Nesse sentido, Croce e Gentile representavam o pensamento burguês mais avançado naquele momento, uma concepção de mundo cosmopolita que valorizava a história e a transitoriedade dos fatos sociais em detrimento de concepções de mundo teológicas ou até mesmo racistas, como as de Lombroso. Este último é conhecido no âmbito do Direito Penal por fazer associações entre o fenótipo de indivíduos, ou “raças”, e tendências de práticas delituosas. Outros iriam justificar a aventura colonial Italiana dentro da concepção do fardo do Homem Branco, ressaltando perspectivas racistas em que os povos dominados teriam, por sua raça, menor dignidade humana. Pensadores burgueses como Croce vão em sentido contrário e aqui a apropriação de Gramsci ao que há de mais avançado do pensamento burguês de seu tempo remete ao conceito de “herança”: ao seu tempo Marx igualmente fez distinções entre a Economia Política Clássica (Ricardo e Smith) da Economia Política Vulgar (Malthus), sem deixar de se apropriar da teoria do valor trabalho e, com isso, da herança, de uma crítica que se apropria e desloca o objeto. Cogitações nesse sentido poderiam ser feitas a respeito da relação entre Marx e a filosofia hegeliana.

O salto entre liberalismo e comunismo crítico vai se dar com o processo histórico. Em última análise Croce entende ser a I Guerra um fato inevitável. Gramsci faz uma interpretação materialista deste evento histórico colocando-se contra a carnificina. Posteriormente, com a Revolução de Outubro, verifica-se que a Revolução Socialista é uma transformação integral em contraponto à Revolução Burguesa. Assim aduz Gramsci:

“A burguesia, quando fez a revolução, não tinha um programa universal; ela servia a interesses particulares, interesses  da sua classe, e a servia com a mentalidade fechada e mesquinha de todos aqueles que tendem a fins particularistas”. Porém (LOSURDO) não obstante oscilações, pode-se ter como certo um ponto. A revolução burguesa foi uma etapa importante do processo de emancipação que se desenvolve para a conquista de uma universalidade cada vez mais rica e concreta.
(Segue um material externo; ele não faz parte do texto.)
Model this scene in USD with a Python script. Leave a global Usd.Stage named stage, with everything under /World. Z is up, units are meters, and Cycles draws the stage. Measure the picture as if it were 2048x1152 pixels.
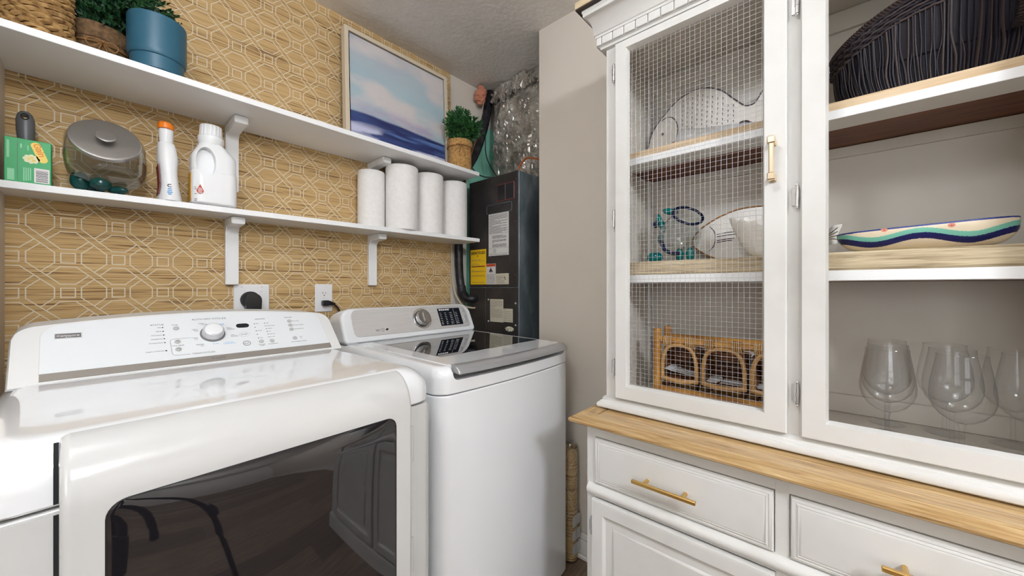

Os 
Cadernos do Cárcere lembram como, para Pascoli, conquistado para a causa do colonialismo, o socialismo de inspiração marxista tem o defeito de fazer “germinar...o amor universal no lugar do atavismo bestial e belicoso”. Porém, para o Gramsci que aderiu à Revolução de Outubro, o comunismo é precisamente o “humanismo integral”.

Algo importante a se destacar é que o léxico gramsciano transbordou não só as fronteiras do socialismo revolucionário mas mesmo do Marxismo. Conceitos-chave decorrentes do autor como “Intelectual Orgânico”, “Hegemonia” ou “Sociedade Civil” (ampliada no sentido de contemplar o estado) passaram a ser mencionadas não apenas por intelectuais reformistas mas por não marxistas, ou mesmo deturpadas. Um exemplo é a utilização da ideia de hegemonia pelo reformismo que partiria de uma premissa delirante segundo a qual uma “hegemonia” partidária por dentro das instituições burguesas seria um caminho mais curto e seguro no sentido do socialismo, uma tese inteiramente oposta ao revolucionário e apoiador da Revolução Russa. Todavia, destacamos tal fato para ilustrar como Gramsci tornou-se um pensador que efetivamente ganha importância e merece ser reconhecido desde que baseado em suas próprias premissas.

“No âmbito da tradição marxista, Gramsci foi quem, de modo mais radical, colocou o problema da herança, da crítica do mecanicismo e da recusa a qualquer forma de messianismo. O antimecanicismo continua a agir na própria história da fortuna de Gramsci, que não por acaso é alçado à dignidade de “Clássico”. Essa definição acerta se pretende evidenciar o fato de que a lição dos Cadernos do Cárcere e, em parte, dos escritos juvenis ultrapassam as fronteiras do movimento comunista (e da própria esquerda): categorias como as de “hegemonia”, “sociedade civil”, “bloco histórico”, “revolução passiva” são imprescindíveis para quem queira compreender adequadamente os mecanismos do poder e a dialética histórica; estamos na presença de uma obra que enriqueceu e reinterpretou o léxico, reformulou a gramática e a sintaxe do discurso político e histórico”. (Pg. 285)     
   





[1] Para uma biografia que contemple aspectos mais pessoais de Gramsci: GRAMSCI – Um Estudo Sobre Seu Pensamento Político. COUTINHO, Carlos Nelson. Ed. Civilização Brasileira.